3.3.5. Bu bağlamda, Anayasa’nın 40. maddesinin 3. fıkrasında “kişinin resmi görevliler tarafından vaki haksız işlemler sonucu uğradığı zarar da kanuna göre Devletçe tazmin edilir.” hükmüne yer verilmiş, keza Anayasa’nın 129. maddesinin 5. fıkrasında “memurlar ve diğer kamu görevlilerinin yetkilerini kullanırken işledikleri kusurlardan doğan tazminat davalarının ancak idare aleyhine açılabileceği” açıklanmıştır. TMK’nın 1007. maddesinde düzenlenen kusursuz sorumluluk, tapu siciline bağlı çıkarların ve ayni hakların yanlış tescil sonucu sicile güven ilkesi yönünden değişmesi ya da yitirilmesi bu haklardan yoksun kalınması temeline dayanır. Zira, sicillerin doğru tutulmasını üstlenen ve taahhüt eden devlet, aykırı kayıtlardan doğan zararları da ödemeyi taahhüt etmektedir.

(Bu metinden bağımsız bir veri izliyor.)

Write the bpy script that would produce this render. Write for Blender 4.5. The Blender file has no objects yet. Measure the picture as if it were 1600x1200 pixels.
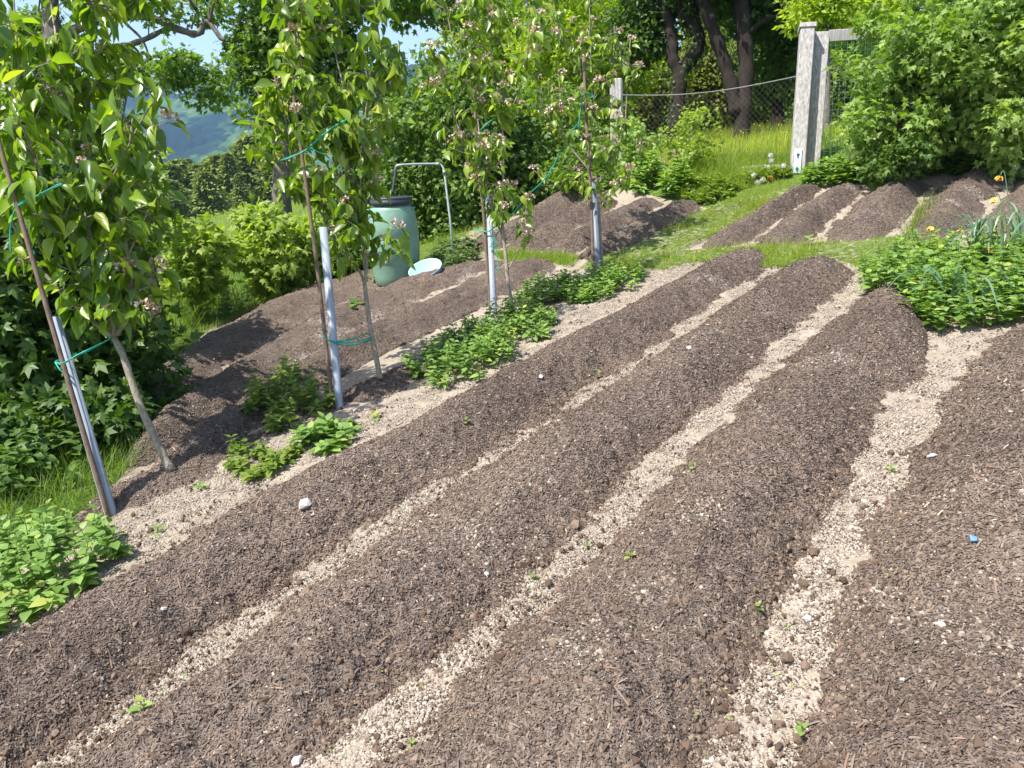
import bpy, math, random
import numpy as np
from mathutils import Vector
rng = np.random.default_rng(7)
random.seed(7)
PI = math.pi
sc = bpy.context.scene
COL = sc.collection

# ------------------------------------------------------------------ camera geometry
F = 1160.0; YH = 255.0; ROLL = 1.8; CH = 1.45
th = math.atan((600 - YH) / F); rr = math.radians(ROLL)
FWD = np.array([0, math.cos(th), -math.sin(th)])
R0 = np.array([1.0, 0, 0]); U0 = np.cross(R0, FWD)
RT = R0 * math.cos(rr) - U0 * math.sin(rr)
UP = R0 * math.sin(rr) + U0 * math.cos(rr)
CAM = np.array([0, 0, CH])

def sstep(a, b, x):
    t = np.clip((np.asarray(x, float) - a) / (b - a), 0, 1)
    return t * t * (3 - 2 * t)

def terrain(x, y):
    x = np.asarray(x, float); y = np.asarray(y, float)
    xx = np.where(x > 0, 9 * np.tanh(x / 9), x)
    xx = np.where(xx < -60, -60 + (xx + 60) * .3, xx)
    z = .14 * xx + .02 * np.minimum(y, 60)
    s = np.clip(y - 6.5, 0, 4)
    z = z + .045 * s * s * (.0 + 1. * sstep(-5, 3, x))
    # beyond the near slope the land drops into the valley
    d = np.clip(y - 150, 0, 700)
    z = z - 90 * sstep(0, 700, d)
    return z

def ray(px, py):
    u = (px - 800) / F; v = -(py - 600) / F
    return FWD + u * RT + v * UP

def P(px, py, dep):
    return CAM + ray(px, py) * dep

def G(px, py):
    d = ray(px, py); t0 = .5; t = .5
    while t < 400:
        p = CAM + d * t
        if p[2] < terrain(p[0], p[1]):
            break
        t0 = t; t *= 1.03
    lo, hi = t0, t
    for _ in range(30):
        m = (lo + hi) / 2; p = CAM + d * m
        if p[2] < terrain(p[0], p[1]): hi = m
        else: lo = m
    p = CAM + d * hi
    p[2] = terrain(p[0], p[1])
    return p

def dep_of(p): return float((np.asarray(p) - CAM) @ FWD)

# ------------------------------------------------------------------ noise
def _h(ix, iy, s):
    n = (ix * 374761393 + iy * 668265263 + s * 974634777) & 0xFFFFFFFF
    n = ((n ^ (n >> 13)) * 1274126177) & 0xFFFFFFFF
    return ((n ^ (n >> 16)) & 0xFFFFFF) / float(0xFFFFFF)

def vn(x, y, s=0):
    x = np.asarray(x, float); y = np.asarray(y, float)
    ix = np.floor(x).astype(np.int64); iy = np.floor(y).astype(np.int64)
    fx = x - ix; fy = y - iy
    fx = fx * fx * (3 - 2 * fx); fy = fy * fy * (3 - 2 * fy)
    a = _h(ix, iy, s); b = _h(ix + 1, iy, s); c = _h(ix, iy + 1, s); d = _h(ix + 1, iy + 1, s)
    return (a + (b - a) * fx) * (1 - fy) + (c + (d - c) * fx) * fy

def fbm(x, y, sc_, o=4, s=0):
    r = 0; a = 1; t = 0
    for i in range(o):
        r = r + a * (vn(x / sc_, y / sc_, s + i * 7) - .5); t += a; a *= .5; sc_ *= .5
    return r / t * 2

# ------------------------------------------------------------------ materials
def new_mat(name):
    m = bpy.data.materials.new(name); m.use_nodes = True
    nt = m.node_tree; nt.nodes.clear()
    return m, nt, nt.nodes, nt.links

def N(nt, t, **k):
    n = nt.nodes.new(t)
    for a, b in k.items():
        if a.startswith('_'): setattr(n, a[1:], b)
        else: n.inputs[a].default_value = b
    return n

def ramp(nt, stops, interp='LINEAR'):
    r = nt.nodes.new('ShaderNodeValToRGB'); cr = r.color_ramp; cr.interpolation = interp
    while len(cr.elements) < len(stops): cr.elements.new(.5)
    for e, (p, c) in zip(cr.elements, stops):
        e.position = p; e.color = (*c, 1)
    return r

def mixc(nt, a, b, f, mode='MIX'):
    m = nt.nodes.new('ShaderNodeMix'); m.data_type = 'RGBA'; m.blend_type = mode
    for sock, v in ((6, a), (7, b), (0, f)):
        if hasattr(v, 'is_linked'): nt.links.new(v, m.inputs[sock])
        elif sock == 0: m.inputs[0].default_value = v
        else: m.inputs[sock].default_value = (*v, 1)
    return m.outputs[2]

def leaf_mat(name, cols, rough=.45, trans=.3, spec=.4):
    m, nt, ns, lk = new_mat(name)
    at = N(nt, 'ShaderNodeAttribute', _attribute_name='tint')
    r = ramp(nt, [(i / (len(cols) - 1), c) for i, c in enumerate(cols)])
    lk.new(at.outputs['Fac'], r.inputs[0])
    b = N(nt, 'ShaderNodeBsdfPrincipled', Roughness=rough); b.inputs['Specular IOR Level'].default_value = spec
    lk.new(r.outputs[0], b.inputs['Base Color'])
    t = N(nt, 'ShaderNodeBsdfTranslucent')
    tc = mixc(nt, r.outputs[0], (1.25, 1.35, .35), 1., 'MULTIPLY')
    sc2 = mixc(nt, tc, (1.9, 1.9, 1.9), 1., 'MULTIPLY')
    lk.new(sc2, t.inputs['Color'])
    mx = N(nt, 'ShaderNodeMixShader'); mx.inputs[0].default_value = trans
    lk.new(b.outputs[0], mx.inputs[1]); lk.new(t.outputs[0], mx.inputs[2])
    o = N(nt, 'ShaderNodeOutputMaterial'); lk.new(mx.outputs[0], o.inputs[0])
    return m

def tint_mat(name, cols, rough=.9, spec=.2, bump=0, bscale=300):
    m, nt, ns, lk = new_mat(name)
    at = N(nt, 'ShaderNodeAttribute', _attribute_name='tint')
    r = ramp(nt, cols)
    lk.new(at.outputs['Fac'], r.inputs[0])
    b = N(nt, 'ShaderNodeBsdfPrincipled', Roughness=rough); b.inputs['Specular IOR Level'].default_value = spec
    lk.new(r.outputs[0], b.inputs['Base Color'])
    if bump:
        n = N(nt, 'ShaderNodeTexNoise', Scale=bscale, Detail=2.)
        g = N(nt, 'ShaderNodeNewGeometry'); lk.new(g.outputs['Position'], n.inputs['Vector'])
        bp = N(nt, 'ShaderNodeBump', Strength=bump, Distance=.004); lk.new(n.outputs[0], bp.inputs['Height'])
        lk.new(bp.outputs[0], b.inputs['Normal'])
    o = N(nt, 'ShaderNodeOutputMaterial'); lk.new(b.outputs[0], o.inputs[0])
    return m

def bark_mat(name, c1, c2, scale=(60, 60, 12), rough=.85, bump=.6, spots=None):
    m, nt, ns, lk = new_mat(name)
    tc = N(nt, 'ShaderNodeTexCoord'); mp = N(nt, 'ShaderNodeMapping'); mp.inputs['Scale'].default_value = scale
    lk.new(tc.outputs['Object'], mp.inputs[0])
    n = N(nt, 'ShaderNodeTexNoise', Scale=1., Detail=5., Roughness=.7); lk.new(mp.outputs[0], n.inputs['Vector'])
    r = ramp(nt, [(.3, c1), (.7, c2)]); lk.new(n.outputs[0], r.inputs[0])
    b = N(nt, 'ShaderNodeBsdfPrincipled', Roughness=rough); b.inputs['Specular IOR Level'].default_value = .25
    lk.new(r.outputs[0], b.inputs['Base Color'])
    bp = N(nt, 'ShaderNodeBump', Strength=bump, Distance=.01); lk.new(n.outputs[0], bp.inputs['Height'])
    lk.new(bp.outputs[0], b.inputs['Normal'])
    o = N(nt, 'ShaderNodeOutputMaterial'); lk.new(b.outputs[0], o.inputs[0])
    return m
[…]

3.3.6. O halde somut olayda davanın konusu, 1413 ve 1410 parsel sayılı taşınmazların kıyı kenar çizgisi kapsamında kalıp kalmadığının belirlenmesi ile sınırlı olup, davalı tarafa bu nedenle tazminat ödenip ödenmediği hususunun başka bir uyuşmazlığın konusu olabileceği, salt bu hususun yukarıda yer verilen hukuki düzenlemeler doğrultusunda Kıyı Kanunu uyarınca terkine yönelik kabul hükmü kurulmasına engel olmadığı gözetilerek, Mahkemece usulüne uygun inceleme yapılarak davaya konu taşınmazların kıyı kenar çizgisi içerisinde kalıp kalmadığı değerlendirilmek suretiyle hüküm kurulması gerekirken hatalı gerekçeyle yazılı şekilde karar verilmiş olması isabetsizdir.
V. SONUÇ
Açıklanan nedenlerle; davacı vekilinin temyiz itirazının kabulü ile hükmün 6100 sayılı Yasa’nın geçici 3. maddesi yollaması ile 1086 sayılı HUMK’un 428. maddesi gereğince BOZULMASINA, kararın tebliğinden itibaren 15 gün içerisinde karar düzeltme yolu açık olmak üzere, 10/10/2022 tarihinde oy birliğiyle karar verildi.